Offering another perspective, Nicklas Luhmann proposes that language is not actually sufficient to carry such differentiation and names the mechanisms that develop to carry this out level “communication codes”. But these codes are NOT linguistic. He cites examples such as “trust” and “power” (not to be confused with the psychological understanding of terms. Instead, we might say that a code, perhaps called “ technical expertise” is created by atmospheric science practice. This code keeps weather knowledge and understanding bounded and restricted to only group members and those willing and able to attain even a peripheral membership in the Wx “club”.

This code, as do all communication codes as described by Luhmann, helps to simplify certain complexities and restrict choices of those persons who engage the code. And those differences reinforce a pattern of interaction that severely limits the likelihood of the range of outcomes of that interaction. So, as long as that code is engaged, certain outcomes are virtually fixed.

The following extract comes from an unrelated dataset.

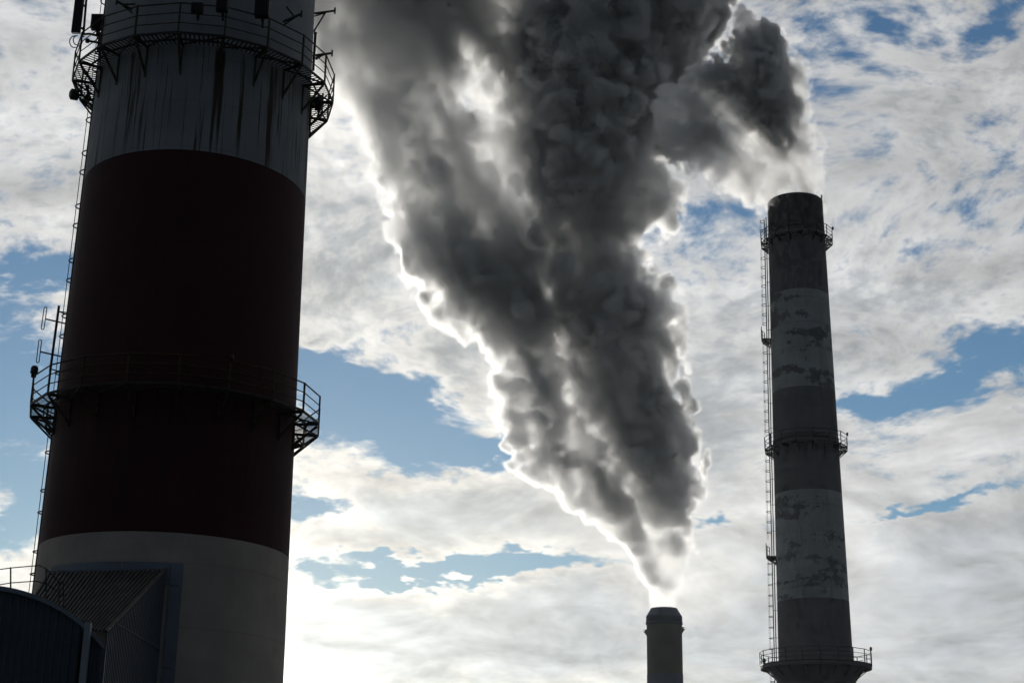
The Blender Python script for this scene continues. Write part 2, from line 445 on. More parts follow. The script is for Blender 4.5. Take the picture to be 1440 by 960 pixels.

The adoption of digital media and its attendant forms (from web pages to Facebook and Twitter) by NWS and private weather information vendors is an effort to circumnavigate (perhaps unknowingly) the code (technical expert) by creating digital versions of content. These efforts have varied in their success – partly depending on how one measures success and partly by whether the terms of success are measured by user understanding and influence upon user action relative to weather hazards.

Understanding the nature of this code may help forecaster sand broadcasters to develop strategies for overcoming this barrier and to build mechanisms for enhancing non-expert understanding and willingness to utilize weather related information in everyday and extraordinary circumstances.